Intelligent plotting is essential. Most plays are constructed around the idea of someone who wants something, who faces an obstacle (external or internal) and then struggles with this obstacle until a result is reached. For example, Hamlet wants to kill his uncle Claudius but faces obstacles within himself (Hamlet, Prince of Darkness); Blanche DuBois wants to settle down in a conventional marriage in New Orleans but is opposed in this by Stanley Kowalski (A Streetcar Named Desire). The playwright must provide desires for their characters and then determine which ones will be fulfilled and which stymied. If the obstacles are too small, the play will lack suspense; if they’re unreasonably great, the play will lack credibility. In a play with more than a few characters, the playwright must manipulate the action so that all the various desires and struggles on the stage can be interwoven. It’s no coincidence that one of the definitions of drama is “conflict.” The playwright must know how to write thinkable conflicts and grab the spectator’s attentions therewith.

Characterization

Characterization is another skill that the writer for the stage must come to master.
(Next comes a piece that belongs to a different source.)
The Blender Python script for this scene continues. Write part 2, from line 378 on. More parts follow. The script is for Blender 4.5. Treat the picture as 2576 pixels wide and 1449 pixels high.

In realistic drama—still the most popular sort—characters must be “round” and not “flat,” meaning that they must have multiple dimensions, a thinkable combination of virtues and vices, as well as the needs, hopes, inhibitions, and fears of real human beings. Every good playwright is a good psychologist, understanding that, for example, despite all his anger, Biff Loman still loves Willy Loman (Death of a Salesman); Amanda Wingfield is not merely a harridan (The Glass Menagerie); and Iago’s varied explanations for his hatred of Othello (Othello, the Moor of Venice) are the products of a man who fundamentally doesn’t know himself. With less than a hundred pages to work within, the dramatist must learn to sketch characters in such a way that a whole personality can appear once a performer takes the role. This is a talent best developed when working with the actors and the director: there’s no substitute for the writer of seeing their characters actually on stage. Still, much can be learned from the comments of intelligent readers or even from a cold reading with non-professionals taking the play’s parts.

Dialogue

And then there’s dialogue. Here the playwright must strive to find a credible form of discourse that avoids cliché and artificiality and that varies just as characters do: a professor of philosophy shouldn’t sound like a dog trainer, and a harried urban shop girl shouldn’t sound like a wealthy heiress. The secret of good dialogue is selectivity—finding the conversation that most reveals the lives of the speakers, finding the expression that means more than itself, finding the word that the audience can instantly absorb and interpret. The playwright needs to be aware that “realistic” dialogue isn’t always the most suitable choice–that that the absurdities of Ionesco, the elegance of Shaw, the repeated expletives of Mamet are sometimes more appropriate than the more “authentic” sounds of the real world outside the theater. Further, “on-the-nose” dialogue, with which characters say precisely what they mean, isn’t nearly as interesting as “off-the-nose” dialogue, that which proceeds through indirection and ambiguity. Some playwrights, like Chekhov and Pinter, employ what might be called “pause-and-effect.” Others, like Beckett, use a highly charged poetic diction that packs far more energy than a more conventional vocabulary. Every play, the playwright will find, makes its own special demands where dialogue is concerned, and the writer must learn to readjust with each new work.

Theme

Finally, there’s theme. It’s not enough to present characters speaking interestingly with each other while engaged in some action; the playwright must have something to say. A typical play might demand two precious hours from a busy, burdened spectator. In this regard, the playwright is no different from the novelist or poet: they must have a purpose that the literary work embodies, a theme or conviction that the drama communicates. Sometimes the idea might be socio-political, as in Ibsen’s A Doll’s House; sometimes it’s psychological, as in that same playwright’s Hedda Gabler, or even metaphysical, as in his late play The Master Builder. The primary commandment for playwrights is “Thou shalt not waste the audience’s time.” Theatergoers, like readers of short stories or novels, want to be rewarded for investing attention (and often money) in a play: if they’re lucky, they’ll find that the dramatist has illuminated some area of human life, perhaps made existence a little more comprehensible. A playwright who’s able to shed a little light on a spectator’s life has lived up to a high calling. Such a writer need not worry that their efforts are misspent.

“The Play’s the Thing”

The art of the dramatist has been practiced in the Western world for 2,500 years and has given us the great works of Sophocles, Shakespeare, Strindberg, and Shaw. But this history is not enough: every age has its own truths and needs the artists who can express them in a contemporary way, employing recognizable characters. If they will learn to develop plots that express a well-considered theme, characters that win the spectators’ credence, and dialogue that leads an audience to think and feel deeply, the result can be riveting. Four hundred years after the Bard first said it, the play’s still the thing. The scribe who chooses to write for the stage is taking on a venerable—and potentially powerful—occupation.